- Given task:
Output all of the entries exactly as written.

- Supplied data:
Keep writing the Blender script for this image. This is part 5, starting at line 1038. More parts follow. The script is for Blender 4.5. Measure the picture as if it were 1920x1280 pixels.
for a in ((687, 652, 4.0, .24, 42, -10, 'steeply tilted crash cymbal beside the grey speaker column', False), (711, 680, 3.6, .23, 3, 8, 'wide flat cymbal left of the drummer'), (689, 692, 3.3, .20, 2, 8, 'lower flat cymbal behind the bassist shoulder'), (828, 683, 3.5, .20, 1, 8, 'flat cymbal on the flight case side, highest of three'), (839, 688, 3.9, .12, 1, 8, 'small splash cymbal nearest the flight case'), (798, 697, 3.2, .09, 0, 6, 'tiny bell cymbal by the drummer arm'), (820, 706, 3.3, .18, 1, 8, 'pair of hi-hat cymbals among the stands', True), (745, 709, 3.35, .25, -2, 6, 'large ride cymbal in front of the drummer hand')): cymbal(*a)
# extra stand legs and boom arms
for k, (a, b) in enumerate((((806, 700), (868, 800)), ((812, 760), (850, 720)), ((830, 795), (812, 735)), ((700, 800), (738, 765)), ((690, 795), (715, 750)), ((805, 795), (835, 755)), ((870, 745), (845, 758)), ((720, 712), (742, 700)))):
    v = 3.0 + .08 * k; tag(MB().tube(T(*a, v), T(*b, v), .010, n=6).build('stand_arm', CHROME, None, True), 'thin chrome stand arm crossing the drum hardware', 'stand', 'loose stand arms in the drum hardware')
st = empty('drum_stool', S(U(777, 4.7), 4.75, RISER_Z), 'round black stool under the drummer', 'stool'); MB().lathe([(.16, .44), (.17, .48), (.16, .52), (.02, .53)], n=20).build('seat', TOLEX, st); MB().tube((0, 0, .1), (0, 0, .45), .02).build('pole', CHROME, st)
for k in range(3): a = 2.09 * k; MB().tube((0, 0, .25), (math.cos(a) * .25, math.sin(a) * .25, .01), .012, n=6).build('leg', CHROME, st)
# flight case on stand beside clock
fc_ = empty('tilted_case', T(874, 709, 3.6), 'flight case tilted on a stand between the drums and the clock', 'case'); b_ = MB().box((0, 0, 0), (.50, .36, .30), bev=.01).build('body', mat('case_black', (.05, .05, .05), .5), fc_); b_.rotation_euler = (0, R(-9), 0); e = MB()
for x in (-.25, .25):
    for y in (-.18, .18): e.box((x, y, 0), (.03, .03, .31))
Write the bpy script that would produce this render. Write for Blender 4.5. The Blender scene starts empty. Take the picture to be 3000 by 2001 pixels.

- The result:
Keep writing the Blender script for this image. This is part 5, starting at line 1038. More parts follow. The script is for Blender 4.5. Measure the picture as if it were 1920x1280 pixels.
for a in ((687, 652, 4.0, .24, 42, -10, 'steeply tilted crash cymbal beside the grey speaker column', False), (711, 680, 3.6, .23, 3, 8, 'wide flat cymbal left of the drummer'), (689, 692, 3.3, .20, 2, 8, 'lower flat cymbal behind the bassist shoulder'), (828, 683, 3.5, .20, 1, 8, 'flat cymbal on the flight case side, highest of three'), (839, 688, 3.9, .12, 1, 8, 'small splash cymbal nearest the flight case'), (798, 697, 3.2, .09, 0, 6, 'tiny bell cymbal by the drummer arm'), (820, 706, 3.3, .18, 1, 8, 'pair of hi-hat cymbals among the stands', True), (745, 709, 3.35, .25, -2, 6, 'large ride cymbal in front of the drummer hand')): cymbal(*a)
# extra stand legs and boom arms
for k, (a, b) in enumerate((((806, 700), (868, 800)), ((812, 760), (850, 720)), ((830, 795), (812, 735)), ((700, 800), (738, 765)), ((690, 795), (715, 750)), ((805, 795), (835, 755)), ((870, 745), (845, 758)), ((720, 712), (742, 700)))):
    v = 3.0 + .08 * k; tag(MB().tube(T(*a, v), T(*b, v), .010, n=6).build('stand_arm', CHROME, None, True), 'thin chrome stand arm crossing the drum hardware', 'stand', 'loose stand arms in the drum hardware')
st = empty('drum_stool', S(U(777, 4.7), 4.75, RISER_Z), 'round black stool under the drummer', 'stool'); MB().lathe([(.16, .44), (.17, .48), (.16, .52), (.02, .53)], n=20).build('seat', TOLEX, st); MB().tube((0, 0, .1), (0, 0, .45), .02).build('pole', CHROME, st)
for k in range(3): a = 2.09 * k; MB().tube((0, 0, .25), (math.cos(a) * .25, math.sin(a) * .25, .01), .012, n=6).build('leg', CHROME, st)
# flight case on stand beside clock
fc_ = empty('tilted_case', T(874, 709, 3.6), 'flight case tilted on a stand between the drums and the clock', 'case'); b_ = MB().box((0, 0, 0), (.50, .36, .30), bev=.01).build('body', mat('case_black', (.05, .05, .05), .5), fc_); b_.rotation_euler = (0, R(-9), 0); e = MB()
for x in (-.25, .25):
    for y in (-.18, .18): e.box((x, y, 0), (.03, .03, .31))
Write the bpy script that would produce this render. Write for Blender 4.5. The Blender scene starts empty. Take the picture to be 3000 by 2001 pixels.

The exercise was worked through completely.